• Directions for this task:
Reproduce exactly, with no pictures, each line from the opening of the material down through the line containing "random.seed(7); RNG = np.random.default_rng(7)".

::::::::::

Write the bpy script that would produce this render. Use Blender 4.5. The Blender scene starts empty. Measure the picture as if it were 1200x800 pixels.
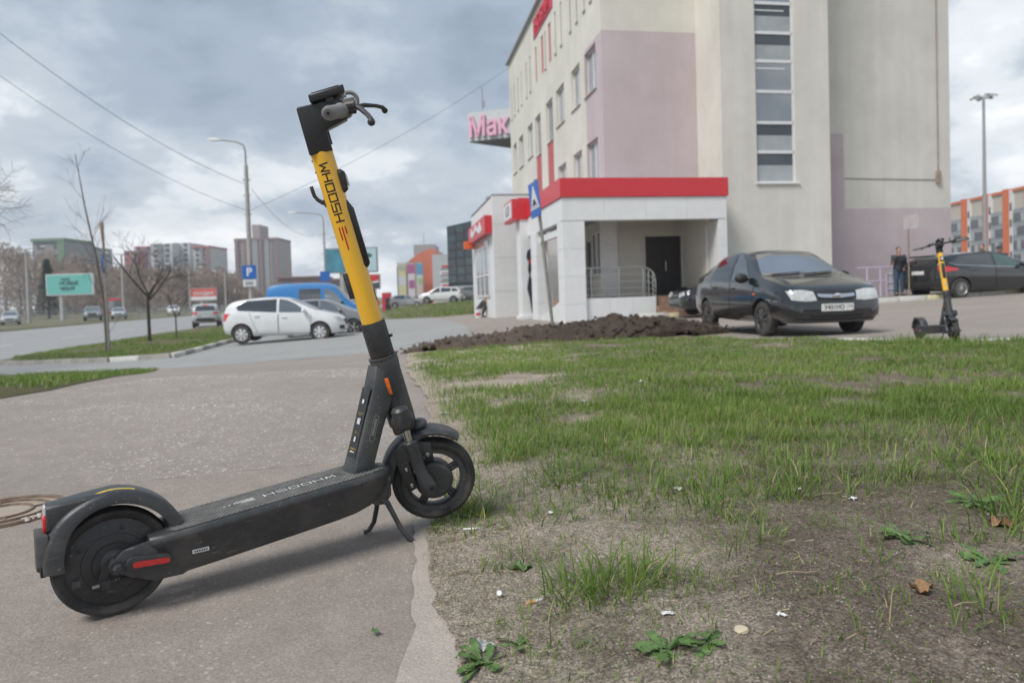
import bpy, bmesh, math, random
import numpy as np
from mathutils import Vector, Matrix, noise as mnoise
from mathutils.bvhtree import BVHTree
PI = math.pi
SC = bpy.context.scene
COL = SC.collection
random.seed(7); RNG = np.random.default_rng(7)

# ------------------------------------------------------------ camera, sun, sky
CAM_H, FPX, PITCH, ROLL = 0.72, 800.0, math.atan(24 / 800.0), 0.032
def set_camera():
    cd = bpy.data.cameras.new('camera'); co = bpy.data.objects.new('camera', cd); COL.objects.link(co)
    cd.sensor_width = 36.0; cd.lens = 36.0 * FPX / 1200.0
    cd.shift_y = -33 / 1200.0
    cd.clip_start = 0.05; cd.clip_end = 6000
    fw = Vector((0, math.cos(PITCH), -math.sin(PITCH))); u0 = Vector((0, math.sin(PITCH), math.cos(PITCH))); r0 = Vector((1, 0, 0))
    R = math.cos(ROLL) * r0 - math.sin(ROLL) * u0; U = math.sin(ROLL) * r0 + math.cos(ROLL) * u0
    co.matrix_world = Matrix(((R.x, U.x, -fw.x, 0), (R.y, U.y, -fw.y, 0), (R.z, U.z, -fw.z, CAM_H), (0, 0, 0, 1)))
    cd.dof.use_dof = True; cd.dof.focus_distance = 1.78; cd.dof.aperture_fstop = 3.8
    SC.camera = co
set_camera()
SUN_EL, SUN_AZ = math.radians(52), math.radians(-133)      # azimuth from +Y towards +X
SC.view_settings.view_transform = 'Standard'; SC.view_settings.look = 'None'
SC.view_settings.exposure = 0.30; SC.view_settings.gamma = 1.0
SC.view_settings.use_curve_mapping = False
sl = bpy.data.lights.new('sun', 'SUN'); sl.energy = 2.8; sl.angle = math.radians(22); sl.color = (1.0, 0.97, 0.93)
so = bpy.data.objects.new('sun', sl); COL.objects.link(so)
sd = Vector((math.cos(SUN_EL) * math.sin(SUN_AZ), math.cos(SUN_EL) * math.cos(SUN_AZ), math.sin(SUN_EL)))
so.rotation_euler = sd.to_track_quat('Z', 'Y').to_euler()

def world():
    w = bpy.data.worlds.new('World'); SC.world = w; w.use_nodes = True
    N = w.node_tree.nodes; L = w.node_tree.links; N.clear()
    out = N.new('ShaderNodeOutputWorld'); bg = N.new('ShaderNodeBackground'); bg.inputs['Strength'].default_value = 0.14
    sky = N.new('ShaderNodeTexSky'); sky.sky_type = 'NISHITA'; sky.sun_disc = False
    sky.sun_elevation = SUN_EL; sky.sun_rotation = SUN_AZ; sky.air_density = 1.0; sky.dust_density = 2.5; sky.ozone_density = 1.0
    tc = N.new('ShaderNodeTexCoord'); sep = N.new('ShaderNodeSeparateXYZ'); L.new(tc.outputs['Generated'], sep.inputs[0])
    def math_(op, a, b=None, c=None):
        n = N.new('ShaderNodeMath'); n.operation = op
        for i, x in enumerate((a, b, c)):
            if x is None: continue
            if isinstance(x, (int, float)): n.inputs[i].default_value = x
            else: L.new(x, n.inputs[i])
        return n.outputs[0]
    z = math_('ADD', math_('MAXIMUM', sep.outputs[2], 0.0), 0.30)
    cx = math_('DIVIDE', sep.outputs[0], z); cy = math_('DIVIDE', sep.outputs[1], z)
    comb = N.new('ShaderNodeCombineXYZ'); L.new(cx, comb.inputs[0]); L.new(cy, comb.inputs[1])
    def noise(scale, detail, rough, off):
        mp = N.new('ShaderNodeMapping'); mp.inputs['Location'].default_value = off; L.new(comb.outputs[0], mp.inputs[0])
        n = N.new('ShaderNodeTexNoise'); n.inputs['Scale'].default_value = scale; n.inputs['Detail'].default_value = detail
        n.inputs['Roughness'].default_value = rough; L.new(mp.outputs[0], n.inputs['Vector']); return n.outputs[0]
    def ramp(src, stops):
        r = N.new('ShaderNodeValToRGB'); L.new(src, r.inputs[0]); e = r.color_ramp.elements
        while len(e) > 1: e.remove(e[-1])
        e[0].position = stops[0][0]; e[0].color = (*stops[0][1], 1)
        for p, c in stops[1:]:
            q = e.new(p); q.color = (*c, 1)
        r.color_ramp.interpolation = 'EASE'; return r.outputs[0]
    def mix(f, a, b):
        m = N.new('ShaderNodeMix'); m.data_type = 'RGBA'; L.new(f, m.inputs[0]); L.new(a, m.inputs[6]); L.new(b, m.inputs[7]); return m.outputs[2]
    big = noise(0.75, 5, 0.55, (3.1, 1.7, 0)); fine = noise(2.6, 8, 0.6, (0.4, 5.2, 0)); wisp = noise(0.9, 6, 0.6, (7.7, 2.2, 0))
    # a heavier bank of cloud to the left (west), thinner cloud to the right
    side = math_('MULTIPLY', sep.outputs[0], 0.05)
    elev = math_('MULTIPLY', sep.outputs[2], -0.30)
    dens = math_('ADD', math_('ADD', math_('MULTIPLY', big, 0.62), math_('MULTIPLY', fine, 0.5)), math_('ADD', side, elev))
    cloud = ramp(dens, [(0.30, (1.85, 2.3, 2.9)), (0.41, (2.45, 2.95, 3.6)), (0.495, (3.5, 3.95, 4.45)), (0.56, (5.3, 5.6, 5.9)), (0.65, (7.0, 7.1, 7.2))])
    gap = ramp(wisp, [(0.56, (0, 0, 0)), (0.70, (0.8, 0.8, 0.8))])
    skyb = N.new('ShaderNodeMix'); skyb.data_type = 'RGBA'; skyb.inputs[0].default_value = 0.35
    L.new(sky.outputs[0], skyb.inputs[6]); skyb.inputs[7].default_value = (4.6, 5.6, 6.6, 1)
    L.new(mix(gap, cloud, skyb.outputs[2]), bg.inputs['Color']); L.new(bg.outputs[0], out.inputs[0])
world()

# ------------------------------------------------------------ mesh helpers
class MB:
    def __init__(s): s.v = []; s.f = []
    def add(s, vs, fs, M=None):
        o = len(s.v)
        s.v += [tuple(M @ Vector(p)) if M is not None else tuple(p) for p in vs]
        s.f += [tuple(i + o for i in f) for f in fs]; return s
    def join(s, m, M=None): return s.add(m.v, m.f, M)
    def box(s, x0, x1, y0, y1, z0, z1, M=None):
        v = [(x, y, z) for z in (z0, z1) for y in (y0, y1) for x in (x0, x1)]
        return s.add(v, [(0, 2, 3, 1), (4, 5, 7, 6), (0, 1, 5, 4), (2, 6, 7, 3), (0, 4, 6, 2), (1, 3, 7, 5)], M)
    def loft(s, rings, closed=True, cap=True, M=None):
        n = len(rings[0]); vs = [p for r in rings for p in r]; fs = []
        m = n if closed else n - 1
        for i in range(len(rings) - 1):
            for j in range(m):
                a, b = i * n + j, i * n + (j + 1) % n
                fs.append((a, b, b + n, a + n))
        if cap and closed:
            fs.append(tuple(reversed(range(n)))); fs.append(tuple((len(rings) - 1) * n + j for j in range(n)))
        return s.add(vs, fs, M)
    def prism(s, poly, d0, d1, axis='y', M=None):
        f = {'y': lambda p, d: (p[0], d, p[1]), 'x': lambda p, d: (d, p[0], p[1]), 'z': lambda p, d: (p[0], p[1], d)}[axis]
        return s.loft([[f(p, d0) for p in poly], [f(p, d1) for p in poly]], M=M)
    def tube(s, pts, r, n=8, cap=True, M=None, flat=1.0):
        P = [Vector(p) for p in pts]; k = len(P); r = [r] * k if isinstance(r, (int, float)) else r
        rings = []; up = None
        for i in range(k):
            t = (P[min(i + 1, k - 1)] - P[max(i - 1, 0)]).normalized()
            if up is None:
                up = t.orthogonal().normalized() if abs(t.z) > .9 else Vector((0, 0, 1))
            a = (up - t * up.dot(t)); a = a.normalized() if a.length > 1e-6 else t.orthogonal().normalized(); up = a
            b = t.cross(a)
            rings.append([P[i] + (a * math.cos(2 * PI * j / n) * flat + b * math.sin(2 * PI * j / n)) * r[i] for j in range(n)])
        return s.loft(rings, cap=cap, M=M)
    def lathe(s, prof, n=24, M=None, cap=True, a0=0.0, a1=2 * PI):
        # profile (radius, z) about z
        full = abs(a1 - a0 - 2 * PI) < 1e-6; m = n if full else n + 1
        rings = [[(r * math.cos(a0 + (a1 - a0) * j / n), r * math.sin(a0 + (a1 - a0) * j / n), z) for j in range(m)] for r, z in prof]
        return s.loft(rings, closed=full, cap=cap and full, M=M)
    def torus(s, R, r, n=24, m=8, M=None, flat=1.0):
        rings = [[((R + r * math.cos(2 * PI * k / m)) * math.cos(2 * PI * j / n), (R + r * math.cos(2 * PI * k / m)) * math.sin(2 * PI * j / n), r * flat * math.sin(2 * PI * k / m)) for k in range(m)] for j in range(n)]
        rings.append(rings[0]); return s.loft(rings, cap=False, M=M)
    def ball(s, c, r, n=10, M=None):
        rx, ry, rz = (r, r, r) if isinstance(r, (int, float)) else r
        m = max(4, n // 2 + 1)
        rings = []
        for i in range(m + 1):
            t = PI * i / m; q = max(math.sin(t), .02)
            rings.append([(c[0] + rx * q * math.cos(2 * PI * j / n), c[1] + ry * q * math.sin(2 * PI * j / n), c[2] - rz * math.cos(t)) for j in range(n)])
        return s.loft(rings, M=M)
    def mesh(s, name, bevel=0, seg=2, weld=True):
        me = bpy.data.meshes.new(name); me.from_pydata(s.v, [], s.f)
        bm = bmesh.new(); bm.from_mesh(me)
        if weld: bmesh.ops.remove_doubles(bm, verts=bm.verts, dist=1e-5)
        if len(bm.faces) < 60000: bmesh.ops.recalc_face_normals(bm, faces=bm.faces)
        if bevel:
            es = [e for e in bm.edges if len(e.link_faces) == 2 and e.calc_face_angle(0) > .5]
            bmesh.ops.bevel(bm, geom=es, offset=bevel, segments=seg, profile=.5, affect='EDGES', clamp_overlap=True)
        bm.to_mesh(me); bm.free(); return me
    def build(s, name, m, parent=None, smooth=30, bevel=0, seg=2, weld=True, loc=None, rotz=None):
        me = s.mesh(name, bevel, seg, weld); return link(name, me, m, parent, smooth, loc, rotz)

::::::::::

• Written response:
Write the bpy script that would produce this render. Use Blender 4.5. The Blender scene starts empty. Measure the picture as if it were 1200x800 pixels.
import bpy, bmesh, math, random
import numpy as np
from mathutils import Vector, Matrix, noise as mnoise
from mathutils.bvhtree import BVHTree
PI = math.pi
SC = bpy.context.scene
COL = SC.collection
random.seed(7); RNG = np.random.default_rng(7)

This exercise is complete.